Items from a dataset:
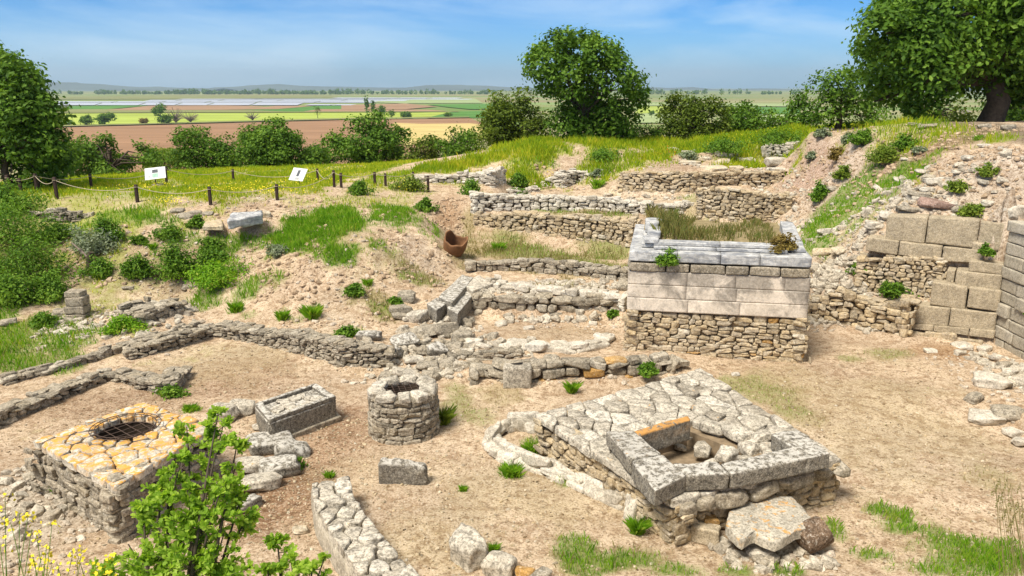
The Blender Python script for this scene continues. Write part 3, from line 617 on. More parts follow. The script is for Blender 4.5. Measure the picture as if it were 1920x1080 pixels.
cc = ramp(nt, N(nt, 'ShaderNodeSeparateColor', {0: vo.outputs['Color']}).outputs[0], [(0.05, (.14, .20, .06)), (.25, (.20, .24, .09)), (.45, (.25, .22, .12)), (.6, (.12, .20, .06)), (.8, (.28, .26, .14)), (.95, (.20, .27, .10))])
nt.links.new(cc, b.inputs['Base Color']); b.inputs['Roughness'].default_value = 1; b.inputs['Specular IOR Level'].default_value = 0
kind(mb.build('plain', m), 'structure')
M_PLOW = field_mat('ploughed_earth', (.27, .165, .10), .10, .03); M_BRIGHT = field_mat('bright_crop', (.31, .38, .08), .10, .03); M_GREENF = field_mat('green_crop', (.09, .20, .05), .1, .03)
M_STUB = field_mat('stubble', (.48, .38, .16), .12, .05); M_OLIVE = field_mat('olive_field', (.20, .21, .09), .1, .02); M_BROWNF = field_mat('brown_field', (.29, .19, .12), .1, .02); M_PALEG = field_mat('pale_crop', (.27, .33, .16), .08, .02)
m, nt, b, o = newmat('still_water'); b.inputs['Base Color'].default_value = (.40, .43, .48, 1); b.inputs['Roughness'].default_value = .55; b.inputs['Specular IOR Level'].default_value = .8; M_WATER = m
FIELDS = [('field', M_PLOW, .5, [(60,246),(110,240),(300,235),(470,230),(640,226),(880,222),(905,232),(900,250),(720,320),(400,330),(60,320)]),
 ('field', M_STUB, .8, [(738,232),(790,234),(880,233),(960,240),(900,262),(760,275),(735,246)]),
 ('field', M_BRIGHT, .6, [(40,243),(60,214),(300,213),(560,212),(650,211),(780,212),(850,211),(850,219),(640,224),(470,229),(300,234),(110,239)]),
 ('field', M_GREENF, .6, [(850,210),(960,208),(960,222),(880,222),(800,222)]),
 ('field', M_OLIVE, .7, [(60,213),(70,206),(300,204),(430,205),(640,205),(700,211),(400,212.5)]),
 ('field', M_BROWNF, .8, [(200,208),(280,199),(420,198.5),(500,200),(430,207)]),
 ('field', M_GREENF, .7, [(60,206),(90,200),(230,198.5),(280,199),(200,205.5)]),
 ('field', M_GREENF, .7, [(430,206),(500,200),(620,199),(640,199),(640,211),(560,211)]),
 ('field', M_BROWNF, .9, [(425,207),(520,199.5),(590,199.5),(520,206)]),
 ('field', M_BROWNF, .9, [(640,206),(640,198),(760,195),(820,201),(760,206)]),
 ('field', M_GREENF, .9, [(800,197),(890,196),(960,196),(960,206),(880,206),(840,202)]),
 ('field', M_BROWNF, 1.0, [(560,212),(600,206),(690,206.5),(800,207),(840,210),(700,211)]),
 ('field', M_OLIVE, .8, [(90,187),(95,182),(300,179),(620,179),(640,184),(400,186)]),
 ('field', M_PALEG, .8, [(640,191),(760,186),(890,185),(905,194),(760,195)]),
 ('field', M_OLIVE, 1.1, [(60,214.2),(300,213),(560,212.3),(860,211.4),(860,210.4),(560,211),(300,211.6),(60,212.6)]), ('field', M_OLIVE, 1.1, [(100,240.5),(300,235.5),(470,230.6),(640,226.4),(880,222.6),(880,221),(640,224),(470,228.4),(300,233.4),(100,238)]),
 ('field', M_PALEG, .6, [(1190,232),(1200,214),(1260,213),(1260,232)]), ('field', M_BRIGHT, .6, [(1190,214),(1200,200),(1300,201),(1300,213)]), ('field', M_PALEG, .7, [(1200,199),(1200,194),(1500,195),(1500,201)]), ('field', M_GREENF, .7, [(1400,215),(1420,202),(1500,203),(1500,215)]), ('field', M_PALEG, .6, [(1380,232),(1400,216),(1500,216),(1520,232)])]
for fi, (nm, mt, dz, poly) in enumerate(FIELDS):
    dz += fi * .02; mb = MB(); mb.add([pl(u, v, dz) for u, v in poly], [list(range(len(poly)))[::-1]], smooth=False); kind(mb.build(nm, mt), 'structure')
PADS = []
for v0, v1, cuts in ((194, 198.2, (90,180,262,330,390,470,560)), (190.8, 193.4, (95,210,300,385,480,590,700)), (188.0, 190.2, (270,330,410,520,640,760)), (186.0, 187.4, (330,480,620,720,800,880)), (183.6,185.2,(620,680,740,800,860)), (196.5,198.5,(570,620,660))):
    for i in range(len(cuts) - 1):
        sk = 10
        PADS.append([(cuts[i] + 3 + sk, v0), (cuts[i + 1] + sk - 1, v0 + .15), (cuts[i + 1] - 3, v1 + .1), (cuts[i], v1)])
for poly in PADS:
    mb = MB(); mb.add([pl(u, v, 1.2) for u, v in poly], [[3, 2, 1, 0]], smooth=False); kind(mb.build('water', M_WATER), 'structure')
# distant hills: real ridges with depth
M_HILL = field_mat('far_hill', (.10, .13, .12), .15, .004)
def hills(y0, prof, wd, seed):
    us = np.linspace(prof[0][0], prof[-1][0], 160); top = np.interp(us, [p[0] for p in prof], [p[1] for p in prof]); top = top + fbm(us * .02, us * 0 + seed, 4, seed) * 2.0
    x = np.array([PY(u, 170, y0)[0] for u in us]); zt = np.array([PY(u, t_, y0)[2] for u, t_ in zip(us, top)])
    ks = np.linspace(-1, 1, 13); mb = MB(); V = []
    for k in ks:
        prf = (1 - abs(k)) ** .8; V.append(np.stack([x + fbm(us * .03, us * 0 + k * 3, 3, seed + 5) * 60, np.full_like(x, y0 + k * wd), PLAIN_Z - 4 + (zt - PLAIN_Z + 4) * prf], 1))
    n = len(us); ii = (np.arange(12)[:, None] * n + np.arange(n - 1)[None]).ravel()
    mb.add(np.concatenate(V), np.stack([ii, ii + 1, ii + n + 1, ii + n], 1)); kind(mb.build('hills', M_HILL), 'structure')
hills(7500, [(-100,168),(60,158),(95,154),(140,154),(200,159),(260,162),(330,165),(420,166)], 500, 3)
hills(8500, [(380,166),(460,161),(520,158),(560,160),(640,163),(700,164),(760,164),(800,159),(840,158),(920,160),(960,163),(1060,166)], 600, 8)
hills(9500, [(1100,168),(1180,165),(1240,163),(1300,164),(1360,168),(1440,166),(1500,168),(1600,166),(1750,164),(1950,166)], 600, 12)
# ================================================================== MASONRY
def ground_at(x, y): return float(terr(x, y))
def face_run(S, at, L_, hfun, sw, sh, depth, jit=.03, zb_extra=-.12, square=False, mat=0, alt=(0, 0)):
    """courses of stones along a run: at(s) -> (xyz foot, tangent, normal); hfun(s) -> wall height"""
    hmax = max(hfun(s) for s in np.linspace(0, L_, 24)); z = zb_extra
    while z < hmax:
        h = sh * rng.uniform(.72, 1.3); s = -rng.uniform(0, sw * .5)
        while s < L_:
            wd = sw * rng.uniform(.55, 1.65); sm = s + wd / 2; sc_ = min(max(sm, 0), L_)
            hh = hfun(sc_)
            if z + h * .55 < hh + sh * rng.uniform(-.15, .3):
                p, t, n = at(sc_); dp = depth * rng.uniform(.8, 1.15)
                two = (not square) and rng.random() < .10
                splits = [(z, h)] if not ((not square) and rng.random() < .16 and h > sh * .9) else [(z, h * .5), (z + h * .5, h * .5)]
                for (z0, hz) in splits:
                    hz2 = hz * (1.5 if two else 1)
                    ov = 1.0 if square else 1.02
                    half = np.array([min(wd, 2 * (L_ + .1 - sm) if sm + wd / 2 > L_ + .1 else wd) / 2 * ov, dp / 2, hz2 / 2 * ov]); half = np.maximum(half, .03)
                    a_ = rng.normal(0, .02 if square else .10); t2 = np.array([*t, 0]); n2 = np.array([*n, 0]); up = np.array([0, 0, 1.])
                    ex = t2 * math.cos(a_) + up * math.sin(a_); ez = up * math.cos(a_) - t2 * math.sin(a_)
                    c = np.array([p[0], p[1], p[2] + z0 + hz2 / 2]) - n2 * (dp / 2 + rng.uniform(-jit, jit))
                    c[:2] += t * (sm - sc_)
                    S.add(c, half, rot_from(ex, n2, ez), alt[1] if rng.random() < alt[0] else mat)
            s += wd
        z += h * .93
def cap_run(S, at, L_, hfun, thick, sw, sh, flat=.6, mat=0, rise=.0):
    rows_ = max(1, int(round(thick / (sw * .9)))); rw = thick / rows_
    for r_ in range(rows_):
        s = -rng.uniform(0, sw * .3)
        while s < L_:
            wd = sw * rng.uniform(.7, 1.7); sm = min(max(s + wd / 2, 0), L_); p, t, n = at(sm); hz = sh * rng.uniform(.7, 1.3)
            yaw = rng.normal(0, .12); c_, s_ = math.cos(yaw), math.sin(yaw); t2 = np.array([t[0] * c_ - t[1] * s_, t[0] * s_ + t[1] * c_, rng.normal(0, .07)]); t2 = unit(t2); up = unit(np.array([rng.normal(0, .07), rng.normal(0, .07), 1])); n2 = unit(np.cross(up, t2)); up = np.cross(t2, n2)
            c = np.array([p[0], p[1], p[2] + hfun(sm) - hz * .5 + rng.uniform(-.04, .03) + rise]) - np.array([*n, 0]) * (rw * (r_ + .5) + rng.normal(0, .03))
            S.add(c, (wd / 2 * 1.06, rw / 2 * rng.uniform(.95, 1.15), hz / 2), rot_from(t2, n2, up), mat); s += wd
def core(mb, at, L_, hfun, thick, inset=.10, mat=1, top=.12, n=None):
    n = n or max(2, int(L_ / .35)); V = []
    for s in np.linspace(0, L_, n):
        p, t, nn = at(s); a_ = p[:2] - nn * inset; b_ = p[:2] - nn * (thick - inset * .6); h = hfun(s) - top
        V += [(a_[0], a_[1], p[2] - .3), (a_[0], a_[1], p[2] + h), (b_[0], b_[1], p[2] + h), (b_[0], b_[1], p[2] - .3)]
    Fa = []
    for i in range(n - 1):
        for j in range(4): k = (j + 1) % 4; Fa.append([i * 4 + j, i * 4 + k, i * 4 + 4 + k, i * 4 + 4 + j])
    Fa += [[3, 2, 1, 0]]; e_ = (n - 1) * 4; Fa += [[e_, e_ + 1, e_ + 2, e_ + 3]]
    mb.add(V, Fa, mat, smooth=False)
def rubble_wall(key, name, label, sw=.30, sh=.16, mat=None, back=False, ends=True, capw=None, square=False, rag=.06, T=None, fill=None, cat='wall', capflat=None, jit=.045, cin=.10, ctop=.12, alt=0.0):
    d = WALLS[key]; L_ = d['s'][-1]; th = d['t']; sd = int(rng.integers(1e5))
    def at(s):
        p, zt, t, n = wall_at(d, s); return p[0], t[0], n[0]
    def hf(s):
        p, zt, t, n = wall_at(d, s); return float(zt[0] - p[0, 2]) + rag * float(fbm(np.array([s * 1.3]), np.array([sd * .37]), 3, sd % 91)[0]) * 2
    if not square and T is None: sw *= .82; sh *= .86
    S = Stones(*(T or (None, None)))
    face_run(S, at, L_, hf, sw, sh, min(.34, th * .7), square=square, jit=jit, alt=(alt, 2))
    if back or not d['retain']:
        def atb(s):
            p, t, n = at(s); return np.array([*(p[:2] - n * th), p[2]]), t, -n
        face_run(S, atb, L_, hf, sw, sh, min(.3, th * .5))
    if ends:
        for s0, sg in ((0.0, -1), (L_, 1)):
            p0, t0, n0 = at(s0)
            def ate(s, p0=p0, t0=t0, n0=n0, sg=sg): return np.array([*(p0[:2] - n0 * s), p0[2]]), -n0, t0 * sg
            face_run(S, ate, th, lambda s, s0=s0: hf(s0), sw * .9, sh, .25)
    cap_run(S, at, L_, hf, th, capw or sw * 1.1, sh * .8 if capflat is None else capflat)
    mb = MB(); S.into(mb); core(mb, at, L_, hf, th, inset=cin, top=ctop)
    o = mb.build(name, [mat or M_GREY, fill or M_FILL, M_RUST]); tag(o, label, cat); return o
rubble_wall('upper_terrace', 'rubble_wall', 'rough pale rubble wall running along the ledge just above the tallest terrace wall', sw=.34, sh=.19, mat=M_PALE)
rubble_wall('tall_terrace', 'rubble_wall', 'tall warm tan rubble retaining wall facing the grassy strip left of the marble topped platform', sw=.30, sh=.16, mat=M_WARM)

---

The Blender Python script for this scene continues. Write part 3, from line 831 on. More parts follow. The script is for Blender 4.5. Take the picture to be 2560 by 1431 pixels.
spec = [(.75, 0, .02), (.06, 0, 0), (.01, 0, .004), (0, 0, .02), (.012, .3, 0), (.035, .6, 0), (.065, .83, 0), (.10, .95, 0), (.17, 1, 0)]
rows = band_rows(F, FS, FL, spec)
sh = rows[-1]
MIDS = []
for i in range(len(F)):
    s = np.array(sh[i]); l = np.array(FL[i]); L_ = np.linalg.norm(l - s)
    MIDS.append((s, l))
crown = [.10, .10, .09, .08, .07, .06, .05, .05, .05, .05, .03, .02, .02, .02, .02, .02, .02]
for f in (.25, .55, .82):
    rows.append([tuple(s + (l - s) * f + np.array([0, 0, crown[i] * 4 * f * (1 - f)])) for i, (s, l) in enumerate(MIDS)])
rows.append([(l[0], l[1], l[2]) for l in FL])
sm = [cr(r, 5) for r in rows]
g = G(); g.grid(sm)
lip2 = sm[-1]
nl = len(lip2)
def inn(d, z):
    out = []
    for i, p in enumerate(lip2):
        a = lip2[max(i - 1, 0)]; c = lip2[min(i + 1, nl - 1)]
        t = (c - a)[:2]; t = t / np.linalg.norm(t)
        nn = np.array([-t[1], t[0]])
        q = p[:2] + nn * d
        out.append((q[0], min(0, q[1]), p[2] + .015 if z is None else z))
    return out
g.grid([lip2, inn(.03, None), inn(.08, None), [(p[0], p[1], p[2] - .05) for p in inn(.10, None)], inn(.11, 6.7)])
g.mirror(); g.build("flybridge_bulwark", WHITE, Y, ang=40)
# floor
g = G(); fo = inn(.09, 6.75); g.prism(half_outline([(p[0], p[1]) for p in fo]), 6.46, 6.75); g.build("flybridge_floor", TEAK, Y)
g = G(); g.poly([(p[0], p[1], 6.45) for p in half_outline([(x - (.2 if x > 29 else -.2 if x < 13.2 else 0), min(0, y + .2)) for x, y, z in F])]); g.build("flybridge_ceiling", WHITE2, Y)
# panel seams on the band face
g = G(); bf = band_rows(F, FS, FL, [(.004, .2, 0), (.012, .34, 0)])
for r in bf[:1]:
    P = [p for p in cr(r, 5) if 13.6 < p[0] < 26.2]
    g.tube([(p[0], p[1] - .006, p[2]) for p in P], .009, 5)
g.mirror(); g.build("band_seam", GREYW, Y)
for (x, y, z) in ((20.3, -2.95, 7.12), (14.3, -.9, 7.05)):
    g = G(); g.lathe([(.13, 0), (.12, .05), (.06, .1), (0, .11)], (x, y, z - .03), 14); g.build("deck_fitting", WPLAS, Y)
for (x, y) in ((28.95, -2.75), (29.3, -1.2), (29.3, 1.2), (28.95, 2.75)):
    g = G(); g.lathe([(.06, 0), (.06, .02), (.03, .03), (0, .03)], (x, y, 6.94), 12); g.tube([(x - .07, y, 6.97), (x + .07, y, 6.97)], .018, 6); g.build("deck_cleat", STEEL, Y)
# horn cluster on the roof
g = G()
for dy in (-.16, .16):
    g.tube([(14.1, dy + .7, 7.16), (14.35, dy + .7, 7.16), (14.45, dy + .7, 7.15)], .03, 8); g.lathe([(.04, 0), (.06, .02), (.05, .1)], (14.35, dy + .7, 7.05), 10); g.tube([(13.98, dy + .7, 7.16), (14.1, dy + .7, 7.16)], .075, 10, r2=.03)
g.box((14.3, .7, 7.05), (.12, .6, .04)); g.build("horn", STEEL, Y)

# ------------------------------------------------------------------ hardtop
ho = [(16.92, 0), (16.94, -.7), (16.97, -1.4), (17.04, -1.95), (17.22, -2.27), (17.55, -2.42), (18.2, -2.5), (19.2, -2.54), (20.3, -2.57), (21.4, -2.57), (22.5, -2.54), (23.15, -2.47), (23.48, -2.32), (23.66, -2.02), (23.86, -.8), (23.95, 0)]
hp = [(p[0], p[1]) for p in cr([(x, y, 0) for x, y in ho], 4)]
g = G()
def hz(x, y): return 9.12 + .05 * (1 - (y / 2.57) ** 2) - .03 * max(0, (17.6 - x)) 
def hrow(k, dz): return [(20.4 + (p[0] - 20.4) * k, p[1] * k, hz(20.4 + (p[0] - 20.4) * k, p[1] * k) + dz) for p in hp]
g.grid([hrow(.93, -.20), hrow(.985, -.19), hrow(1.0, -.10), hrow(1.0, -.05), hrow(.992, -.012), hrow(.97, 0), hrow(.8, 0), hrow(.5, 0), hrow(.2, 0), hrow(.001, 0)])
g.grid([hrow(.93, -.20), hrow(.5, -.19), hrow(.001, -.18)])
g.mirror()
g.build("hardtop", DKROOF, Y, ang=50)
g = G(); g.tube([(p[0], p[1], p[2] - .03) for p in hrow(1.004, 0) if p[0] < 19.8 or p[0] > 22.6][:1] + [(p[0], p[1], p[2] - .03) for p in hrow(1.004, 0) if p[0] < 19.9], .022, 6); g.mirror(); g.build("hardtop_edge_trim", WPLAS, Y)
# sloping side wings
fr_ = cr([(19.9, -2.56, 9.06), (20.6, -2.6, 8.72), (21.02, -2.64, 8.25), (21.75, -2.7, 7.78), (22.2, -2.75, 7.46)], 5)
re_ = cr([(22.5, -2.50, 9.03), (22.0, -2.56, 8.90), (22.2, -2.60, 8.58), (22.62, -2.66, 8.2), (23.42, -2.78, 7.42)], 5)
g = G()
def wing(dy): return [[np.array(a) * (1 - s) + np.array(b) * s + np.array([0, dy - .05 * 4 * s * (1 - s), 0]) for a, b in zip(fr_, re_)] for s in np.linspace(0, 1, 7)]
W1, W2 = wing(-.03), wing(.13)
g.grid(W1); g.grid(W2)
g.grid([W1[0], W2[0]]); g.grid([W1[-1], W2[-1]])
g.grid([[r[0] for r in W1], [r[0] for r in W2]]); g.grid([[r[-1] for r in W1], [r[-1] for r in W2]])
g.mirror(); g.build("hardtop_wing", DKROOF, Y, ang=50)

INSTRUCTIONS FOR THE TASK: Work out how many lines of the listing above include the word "pixels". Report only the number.

EXERCISE RESULT: 2